1 Karen Blixen, L’éternelle histoire dans Le dîner de Babette, Gallimard, 1961, Folio, p 223.

2 Les réminiscences bibliques sont omniprésentes dans la prose de Karen Blixen. Rappelons que dans Une héroïne Héloïse utilise des versets d’Isaïe dans un sens kabbalistique et que dans Peter et Rosa l’écrivain reprend l’image d’ « une vie vendue » comme le fit Judas. Et dans Le jeune homme à l‘oeillet est contenue l’idée que les récits créés par Dieu sont supérieurs à ceux qu’inventent les hommes. Dans Le plongeur les poissons connaissent un « plan du monde » ignoré des hommes.

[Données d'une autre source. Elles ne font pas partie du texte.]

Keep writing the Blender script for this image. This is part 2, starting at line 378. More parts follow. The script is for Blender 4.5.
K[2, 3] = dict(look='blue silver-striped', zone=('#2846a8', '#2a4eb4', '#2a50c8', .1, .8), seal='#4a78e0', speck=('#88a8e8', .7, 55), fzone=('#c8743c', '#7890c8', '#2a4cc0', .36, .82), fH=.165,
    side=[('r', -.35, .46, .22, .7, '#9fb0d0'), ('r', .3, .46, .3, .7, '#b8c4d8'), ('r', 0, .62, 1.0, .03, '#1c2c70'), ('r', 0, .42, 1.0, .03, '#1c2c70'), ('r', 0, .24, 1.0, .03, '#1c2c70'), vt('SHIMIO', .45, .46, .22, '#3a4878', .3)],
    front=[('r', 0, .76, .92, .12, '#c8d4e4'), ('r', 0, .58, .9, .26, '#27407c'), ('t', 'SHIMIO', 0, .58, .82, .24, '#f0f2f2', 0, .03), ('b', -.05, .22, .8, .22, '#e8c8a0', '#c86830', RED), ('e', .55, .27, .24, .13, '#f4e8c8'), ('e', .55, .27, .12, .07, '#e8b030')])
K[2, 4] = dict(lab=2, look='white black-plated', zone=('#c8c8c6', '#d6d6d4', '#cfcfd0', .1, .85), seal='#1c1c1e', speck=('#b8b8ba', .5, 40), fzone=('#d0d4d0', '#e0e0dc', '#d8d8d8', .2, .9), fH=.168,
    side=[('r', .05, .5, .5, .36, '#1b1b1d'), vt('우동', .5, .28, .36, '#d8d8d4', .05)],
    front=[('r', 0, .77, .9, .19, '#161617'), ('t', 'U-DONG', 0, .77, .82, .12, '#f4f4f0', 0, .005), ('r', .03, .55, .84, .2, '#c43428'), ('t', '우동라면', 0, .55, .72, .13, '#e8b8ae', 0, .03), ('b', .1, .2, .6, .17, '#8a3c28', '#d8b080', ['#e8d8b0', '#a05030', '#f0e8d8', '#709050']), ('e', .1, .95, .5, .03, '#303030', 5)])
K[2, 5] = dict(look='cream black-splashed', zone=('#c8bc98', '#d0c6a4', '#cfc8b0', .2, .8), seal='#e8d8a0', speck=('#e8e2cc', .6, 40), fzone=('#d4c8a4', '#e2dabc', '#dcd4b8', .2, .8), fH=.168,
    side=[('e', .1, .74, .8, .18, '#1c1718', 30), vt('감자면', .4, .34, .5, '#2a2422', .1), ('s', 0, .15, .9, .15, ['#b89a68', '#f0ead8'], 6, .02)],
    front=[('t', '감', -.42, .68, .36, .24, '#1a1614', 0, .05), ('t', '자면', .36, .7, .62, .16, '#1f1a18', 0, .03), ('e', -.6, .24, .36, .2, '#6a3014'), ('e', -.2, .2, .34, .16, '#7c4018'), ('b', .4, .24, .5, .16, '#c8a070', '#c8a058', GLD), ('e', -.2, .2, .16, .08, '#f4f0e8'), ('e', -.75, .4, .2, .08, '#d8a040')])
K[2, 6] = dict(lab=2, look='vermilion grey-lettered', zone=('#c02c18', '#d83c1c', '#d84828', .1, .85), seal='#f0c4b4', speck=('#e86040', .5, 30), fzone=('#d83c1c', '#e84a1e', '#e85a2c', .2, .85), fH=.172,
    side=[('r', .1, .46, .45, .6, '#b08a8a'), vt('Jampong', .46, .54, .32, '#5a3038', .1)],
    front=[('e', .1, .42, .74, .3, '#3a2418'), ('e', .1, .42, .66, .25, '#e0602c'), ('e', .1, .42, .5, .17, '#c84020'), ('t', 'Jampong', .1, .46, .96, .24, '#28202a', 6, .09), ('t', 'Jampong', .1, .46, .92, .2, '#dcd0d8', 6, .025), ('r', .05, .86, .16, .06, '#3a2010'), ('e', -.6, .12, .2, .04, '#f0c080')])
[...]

3 Jorge Luis Borges, Historia de la Eternidad, El tiempo circular, p 117, Emecé, 1953.

4 Ricardo Piglia, Formas breves, Tesis sobre el cuento, Nueva tesis sobre el cuento, cf : p 103-139, Anagrama, 2000.

5 Isabelle Jordan, Positif, nº 254-255, mai 1982, p 80.

6 Comme dans Vertigo, Marienbad, La jetée, Tristana, Shining ou  Lost Highway.